Studio Albini’s tests on full-scale mock-ups of offices and the complex facade
elements took a year. “This meant we could really study the detail and solve any
problems,” says Albini. “We didn’t know exactly how the steel would behave in the
sun, or when the outside temperature was high.”
The perforated steel was rolled and cut to obtain perfect smoothness. Even the
way the sheets were moved from the rollers to the polishing machine had to be
tested – the smallest dent caused by imprecise handling would have been highly
visible on the facades.
The Rolex building’s artigianato razionalizzato is also evident in its computer-controlled
technical and environmental systems. Heating and cooling are mediated by a ground-source heat pump connected to three 60 m deep boreholes under the building; every room has a light sensor; there is a mixture of natural and mechanical ventilation; and a big array of photovoltaic energy panels on the roof of the conference hall.

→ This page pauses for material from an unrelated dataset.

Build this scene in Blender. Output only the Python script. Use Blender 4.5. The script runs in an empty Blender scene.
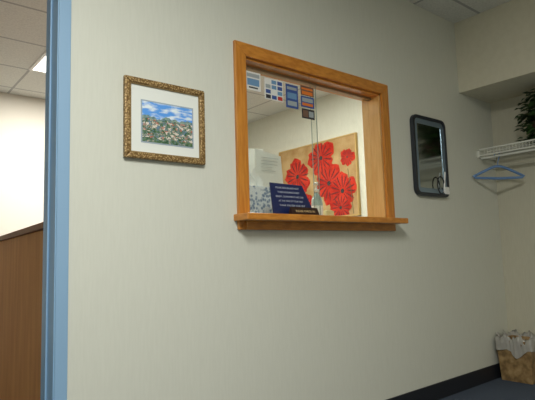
import bpy, math, random, bmesh
from mathutils import Vector, Matrix
random.seed(4)
D=2.28; ZC=3.0; ZF=-0.12
scn=bpy.context.scene
try:
    scn.view_settings.view_transform='Standard'
except Exception: pass

# ---------------- materials ----------------
def mat(name,col=(.8,.8,.8),rough=.6,metal=0,spec=.5,emit=None,es=1,coat=0):
    m=bpy.data.materials.new(name); m.use_nodes=True
    b=m.node_tree.nodes['Principled BSDF']
    b.inputs['Base Color'].default_value=(*col,1); b.inputs['Roughness'].default_value=rough
    b.inputs['Metallic'].default_value=metal; b.inputs['Specular IOR Level'].default_value=spec
    b.inputs['Coat Weight'].default_value=coat
    if emit:
        b.inputs['Emission Color'].default_value=(*emit,1); b.inputs['Emission Strength'].default_value=es
    return m
def N(m,t,**k):
    n=m.node_tree.nodes.new(t)
    for a,v in k.items(): setattr(n,a,v)
    return n
def L(m,a,b): m.node_tree.links.new(a,b)
def bs(m): return m.node_tree.nodes['Principled BSDF']
def ramp(m,stops,interp='LINEAR'):
    r=N(m,'ShaderNodeValToRGB'); cr=r.color_ramp; cr.interpolation=interp
    while len(cr.elements)<len(stops): cr.elements.new(.5)
    for e,(p,c) in zip(cr.elements,stops): e.position=p; e.color=(*c,1)
    return r
def noise_mat(name,c1,c2,scale,vec=(1,1,1),rough=.6,bump=0,detail=4,src='pos',lo=.35,hi=.65,coat=0,spec=.5,metal=0):
    m=mat(name,c1,rough,coat=coat,spec=spec,metal=metal)
    if src=='pos': g=N(m,'ShaderNodeNewGeometry').outputs['Position']
    else: g=N(m,'ShaderNodeTexCoord').outputs['Object']
    mp=N(m,'ShaderNodeMapping'); mp.inputs['Scale'].default_value=vec; L(m,g,mp.inputs['Vector'])
    n=N(m,'ShaderNodeTexNoise'); n.inputs['Scale'].default_value=scale; n.inputs['Detail'].default_value=detail
    L(m,mp.outputs[0],n.inputs['Vector'])
    r=ramp(m,[(lo,c1),(hi,c2)]); L(m,n.outputs['Fac'],r.inputs[0]); L(m,r.outputs[0],bs(m).inputs['Base Color'])
    if bump:
        b=N(m,'ShaderNodeBump'); b.inputs['Strength'].default_value=bump; b.inputs['Distance'].default_value=.004
        L(m,n.outputs['Fac'],b.inputs['Height']); L(m,b.outputs[0],bs(m).inputs['Normal'])
    return m
M_wall=noise_mat('vinyl_wallpaper',(.65,.655,.58),(.672,.677,.602),12,(9,9,.8),rough=.5,bump=.07,detail=5,spec=.35)
M_wall2=noise_mat('office_wall_paint',(.62,.62,.52),(.66,.66,.56),14,(4,4,1),rough=.7,bump=.1)
M_soff=noise_mat('soffit_paint_warm_light',(.68,.64,.50),(.71,.67,.53),20,(1,1,1),rough=.7)  # warm cast of the light on the right is put into this colour
M_wallr=noise_mat('alcove_wallpaper_warm_shade',(.55,.52,.41),(.58,.55,.44),12,(9,9,.8),rough=.5,bump=.07,detail=5,spec=.35)  # main wallpaper repeated darker and warmer, alcove's dim warm light in the colour
M_oak=noise_mat('honey_oak',(.62,.25,.035),(.48,.17,.02),6,(3,3,9),rough=.35,bump=.1,coat=.3)
M_oakv=noise_mat('honey_oak_vertical',(.62,.25,.035),(.48,.17,.02),6,(12,12,1.2),rough=.35,bump=.1,coat=.3)
M_lib=noise_mat('jamb_oak_liner',(.66,.40,.14),(.59,.33,.10),6,(12,12,1.2),rough=.4,coat=.2)
M_ply=noise_mat('counter_wood',(.74,.36,.13),(.64,.29,.10),4,(10,3,.5),rough=.7,spec=.2)
M_cap=mat('counter_cap_dark',(.28,.13,.06),.6,spec=.3)
M_blue=mat('blue_trim_paint',(.25,.41,.60),.4)
M_blue2=mat('blue_jamb_paint',(.27,.45,.66),.35)
M_base=mat('rubber_baseboard',(.012,.014,.02),.5)
M_carpet=noise_mat('carpet',(.035,.05,.08),(.065,.085,.125),160,(1,1,1),rough=.95,bump=.5)
M_white=mat('white_plastic',(.8,.8,.78),.4)
M_wirew=mat('white_wire_coating',(.75,.75,.68),.4)
M_black=mat('black_plastic',(.012,.012,.014),.3)
M_paper=mat('paper_white',(.8,.82,.78),.7)
M_glow=mat('light_diffuser',(.9,.9,.9),.5,emit=(1,.98,.9),es=4)

def ceil_mat():
    m=mat('ceiling_tile',(.6,.6,.55),.9)
    g=N(m,'ShaderNodeNewGeometry'); s=N(m,'ShaderNodeSeparateXYZ'); L(m,g.outputs['Position'],s.inputs[0])
    def line(o,off):
        a=N(m,'ShaderNodeMath',operation='SUBTRACT'); L(m,o,a.inputs[0]); a.inputs[1].default_value=off-70
        d=N(m,'ShaderNodeMath',operation='DIVIDE'); L(m,a.outputs[0],d.inputs[0]); d.inputs[1].default_value=.7
        f=N(m,'ShaderNodeMath',operation='FRACT'); L(m,d.outputs[0],f.inputs[0])
        c=N(m,'ShaderNodeMath',operation='LESS_THAN'); L(m,f.outputs[0],c.inputs[0]); c.inputs[1].default_value=.035
        return c
    a=line(s.outputs[0],1.38); b=line(s.outputs[1],4.83)
    mx=N(m,'ShaderNodeMath',operation='MAXIMUM'); L(m,a.outputs[0],mx.inputs[0]); L(m,b.outputs[0],mx.inputs[1])
    n=N(m,'ShaderNodeTexNoise'); n.inputs['Scale'].default_value=60; L(m,g.outputs['Position'],n.inputs['Vector'])
    r=ramp(m,[(.3,(.66,.67,.63)),(.6,(.76,.77,.72))]); L(m,n.outputs['Fac'],r.inputs[0])
    mix=N(m,'ShaderNodeMix',data_type='RGBA'); L(m,mx.outputs[0],mix.inputs[0]); L(m,r.outputs[0],mix.inputs[6]); mix.inputs[7].default_value=(.42,.43,.42,1)
    L(m,mix.outputs[2],bs(m).inputs['Base Color']); return m
M_ceil=ceil_mat()
def hall_mat():
    m=mat('dotted_wallpaper',(.7,.66,.58),.8)
    g=N(m,'ShaderNodeNewGeometry'); v=N(m,'ShaderNodeTexVoronoi'); v.inputs['Scale'].default_value=16; v.inputs['Randomness'].default_value=.15
    L(m,g.outputs['Position'],v.inputs['Vector'])
    r=ramp(m,[(.18,(.52,.46,.40)),(.3,(.70,.67,.60))]); L(m,v.outputs['Distance'],r.inputs[0]); L(m,r.outputs[0],bs(m).inputs['Base Color']); return m
M_hall=hall_mat()
def glass_mat():
    m=bpy.data.materials.new('clear_glass'); m.use_nodes=True; nt=m.node_tree; nt.nodes.clear()
    o=nt.nodes.new('ShaderNodeOutputMaterial'); t=nt.nodes.new('ShaderNodeBsdfTransparent'); t.inputs[0].default_value=(.97,.985,.975,1)
    g=nt.nodes.new('ShaderNodeBsdfGlossy'); g.inputs['Roughness'].default_value=.02
    f=nt.nodes.new('ShaderNodeLayerWeight'); f.inputs[0].default_value=.5; x=nt.nodes.new('ShaderNodeMixShader')
    pw=nt.nodes.new('ShaderNodeMath'); pw.operation='POWER'; pw.inputs[1].default_value=4
    ma=nt.nodes.new('ShaderNodeMath'); ma.operation='MULTIPLY_ADD'; ma.inputs[1].default_value=.5; ma.inputs[2].default_value=.03
    nt.links.new(f.outputs['Facing'],pw.inputs[0]); nt.links.new(pw.outputs[0],ma.inputs[0])
    nt.links.new(ma.outputs[0],x.inputs[0]); nt.links.new(t.outputs[0],x.inputs[1]); nt.links.new(g.outputs[0],x.inputs[2]); nt.links.new(x.outputs[0],o.inputs[0]); return m
M_glass=glass_mat()

# ---------------- helpers ----------------
def mesh_obj(name,verts,faces,mats,fm=None,parent=None,bevel=0,smooth=False,seg=2):
    c=sum((Vector(v) for v in verts),Vector())/len(verts)
    me=bpy.data.meshes.new(name); me.from_pydata([Vector(v)-c for v in verts],[],faces); me.update()
    if not isinstance(mats,list): mats=[mats]
    for m in mats: me.materials.append(m)
    if fm:
        for p,i in zip(me.polygons,fm): p.material_index=i
    bm=bmesh.new(); bm.from_mesh(me); bmesh.ops.recalc_face_normals(bm,faces=bm.faces); bm.to_mesh(me); bm.free()
    if smooth:
        for p in me.polygons: p.use_smooth=True
    o=bpy.data.objects.new(name,me); scn.collection.objects.link(o); o.location=c
    if parent: 
        o.parent=parent; o.location=c-parent.location
    if bevel:
        b=o.modifiers.new('bevel','BEVEL'); b.width=bevel; b.segments=seg; b.limit_method='ANGLE'
    return o
BF=[(0,1,3,2),(4,6,7,5),(0,4,5,1),(2,3,7,6),(0,2,6,4),(1,5,7,3)]
def bv(x0,x1,y0,y1,z0,z1): return [(x,y,z) for x in(x0,x1) for y in(y0,y1) for z in(z0,z1)]
def boxes(name,bl,mats,parent=None,bevel=0,fmi=None):
    V=[];Fs=[];fm=[]
    for k,b in enumerate(bl):
        n=len(V); V+=bv(*b); Fs+=[tuple(i+n for i in f) for f in BF]; fm+=[fmi[k] if fmi else 0]*6
    return mesh_obj(name,V,Fs,mats,fm,parent,bevel)
def empty(name,loc):
    e=bpy.data.objects.new(name,None); scn.collection.objects.link(e); e.location=loc; e.empty_display_size=.1; return e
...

For the Milanese, the new Rolex building has become a literally shining example
of refined modern architecture and a new kind of visual presence befitting the
brand. “We wanted the architecture to show the metal material and the light
reflecting from it, and the changes in the quality of the light through the day,”
says Albini.
Both architecture and watchmaking have creativity at its centre; both have to create a work of design that has to weather the test of time, be functional and do all of this while pushing the envelope of aesthetics. It is no wonder then that Rolex appreciates good architecture and
continues to explore this field.
Architects of the future
Rolex inspires the next generation of brilliant young architects through its philanthropic programme, the Rolex Mentor and Protégé Arts Initiative, which brings some of the world’s greatest artists in seven disciplines together with highly promising young talents in a one-to-one mentoring relationship. British architect Sir David Chipperfield is the architecture mentor in the Rolex Arts Initiative in 2016–2017. Sir David is motivated to be a mentor because “Without such encouragement, perhaps I would not have challenged myself, or had the confidence to imagine or dream.”